Ao aprendermos qualquer idioma, é comum cairmos na armadilha da decoreba. O problema é que as regras gramaticais não são fórmulas, como na Matemática ou na Física. Elas dependem do texto, e às vezes até do contexto, para serem corretamente analisadas. Vejamos alguns problemas:
Problema 1: decorar a “famosa” lista de verbos considerados de ligação (ser, estar, parecer, permanecer, ficar, andar, continuar). O problema é que a função de verbo de ligação é ligar um sujeito a seu predicativo, ou seja, conectar um sujeito a uma característica ou estado a ele atribuído. Sendo assim, a lista só funciona se, depois do verbo, a frase oferecer um adjetivo. Veja alguns exemplos:
Este carro é rápido.
Nós estamos felizes.
Ela parece cansada.
Os suspeitos permaneceram calados.
A menina ficou assustada.
Você anda irritada.
O Rio de Janeiro continua lindo.
Nos exemplos acima, todos os verbos são de ligação. Porém, as frases abaixo trazem verbos da lista, mas que não fazem a função de verbos de ligação:
Nós estamos em casa.
Ele continuou o trabalho.
Neste caso, o primeiro verbo é Intransitivo, e está sendo complementado por um adjunto adverbial de lugar “em casa”, e o segundo é Transitivo Direto, sendo complementado pelo objeto direto “o trabalho”.

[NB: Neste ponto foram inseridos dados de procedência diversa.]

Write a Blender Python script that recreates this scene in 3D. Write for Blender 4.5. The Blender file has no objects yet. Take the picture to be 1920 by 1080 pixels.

Logo, não adianta nada decorar a lista, se não tivermos a frase onde os verbos se encontram. A dica é: aprenda o raciocínio, não se prenda às regras decoradas.
Problema 2: decorar que adjetivos são variáveis, enquanto advérbios são invariáveis. O problema desta regra é só poder ser aplicada no nível de classe gramatical, ou seja, ao analisarmos a palavra por ela mesma, sem o contexto. Veja os exemplos abaixo:
Ele corre rápido.
Nós escrevemos certo em Português.
O craque joga bonito.
Nas três frases os adjetivos estão, na frase, fazendo a função de adjunto adverbial, ou seja, estão indicando o modo como o verbo ocorre. Repare que eles podem ser substituídos sem alteração de sentido por rapidamente, corretamente e belamente. Só para constar, este recurso é chamado processo de derivação Imprópria.
Problema 3: decorar as famosas frases que auxiliam na definição da transitividade verbal e aplicá-las independentemente das frases. As famosas “quem dá, dá algo a alguém”, “quem fala, fala com alguém”, etc. Veja abaixo:
O professor dá aula. (VTD: só “dá algo”)
A mãe deu a criança a adoção. (VTI: mas “dá alguém a algo”)
Nos exemplos acima, já conseguimos ver que as “perguntas decoradas”, citadas no enunciado, não se aplicam. Com o verbo falar, então, a confusão é ainda maior:
Eles falaram o placar. (VTD: algo)
Ela fala com ele. (VTI: fala com)
O palestrante falou ao público. (VTI: fala a)
Eu falei meu nome para ela. (VTDI: fala algo para alguém)
Nós falamos sobre o amor. (VI com adj. adv. de assunto)
Problema 4: decorar que todo verbo acompanhado de preposição tem transitividade indireta. Veja os exemplos abaixo:
Ele morreu de tristeza. (VI com adj. adv. causa)
Não comerei deste fruto. (VTD com prep. enfática)
Venceu ao Chile o Brasil. (VTD com prep. contra ambiguidade)
Outros problemas podem ser causados pela decoreba. Então, vamos perder a preguiça e começar a pensar o idioma.